Shortly after coming to America, both Sacco and Vanzetti became involved with a group of socialist anarchists dedicated to eradicating (sometimes through the use of violence) the stark inequities of status and class they perceived in the society around them (an idea that did not go down well in a capitalist nation watching in horror the success of the then quite recent Bolshevik Revolution). On April 15, 1920, the pair was arrested for the murder of two men, a paymaster and a security guard, who were shot in cold-blood while transporting the payroll from a shoe factory in Braintree, Massachusetts. Even though there was no real evidence tying them to the killings, Sacco and Vanzetti were eventually placed on trial, convicted on charges of 1st degree murder, and put to death in the electric chair on August 23, 1927. In the years since, the case of Sacco and Vanzetti has gone down in history as one of the major miscarriages of justice in all of American jurist prudence, while their very names have become synonymous with a legal system that too often abandons its quality of disinterested objectivity in favor of bigotry, corruption and fear.

As directed by Peter Miller, the documentary "Sacco and Vanzetti" attempts to come to terms with the fate of the two men and to view the case in its broader social context. Through the use of archival photos and footage, interviews with experts and historians (and even a niece of Sacco himself), clips from the 1971 movie dramatization of the story, "Sacco and Vanzetti," and voice-over recitations of excerpts from the two key figures' very own journals and letters, Miller explores how the legal system was able to veer so far off the rails in a country that prides itself on the blindness of its justice and the fair treatment it ostensibly affords to all its people. He finds his answer mainly in the love/hate relationship that America has always had with its immigrant populations. For he makes it clear that this was little more than a sham show trial, one consisting mainly of circumstantial evidence and fraudulent testimony, presided over by a judge with small tolerance for immigrants or anyone not of the Anglo-Saxon persuasion. The men were found guilty more of the sin of being "unpatriotic" than of the commission of any actual crime. It is this aspect, more than any other, that touched such a raw nerve in so many people not only in the United States but around the world. Towards the end, we are shown how the case eventually moved beyond its own limited context, entering the realm of American mythology and inspiring socially conscious artists, poets, novelists and songwriters to produce some of their most poignant and notable work.

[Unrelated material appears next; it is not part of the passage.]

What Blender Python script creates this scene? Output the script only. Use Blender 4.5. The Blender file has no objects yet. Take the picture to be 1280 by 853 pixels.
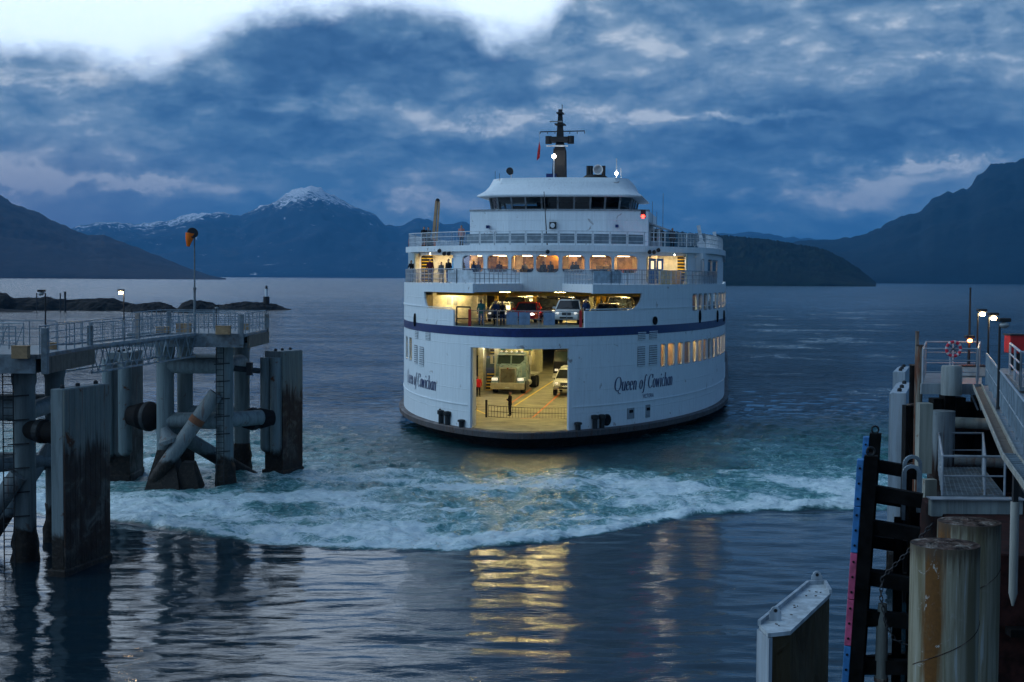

Although the movie is a bit murky on some of the facts of the case and doesn't offer us a clear enough picture of the men as individuals (the pre-crime period in their lives is particularly sketchy), "Sacco and Vanzetti" provides us with an interesting history lesson as well as an intriguing glimpse into the time in which the events took place. In addition, with its tale of racial discrimination and societal prejudice, the movie has a great deal of relevance for the world today as we see immigration once again coming to the forefront as a hot-button political issue, a parallel the filmmakers are quick to point out at the conclusion of the film. That alone makes this a movie well worth checking out.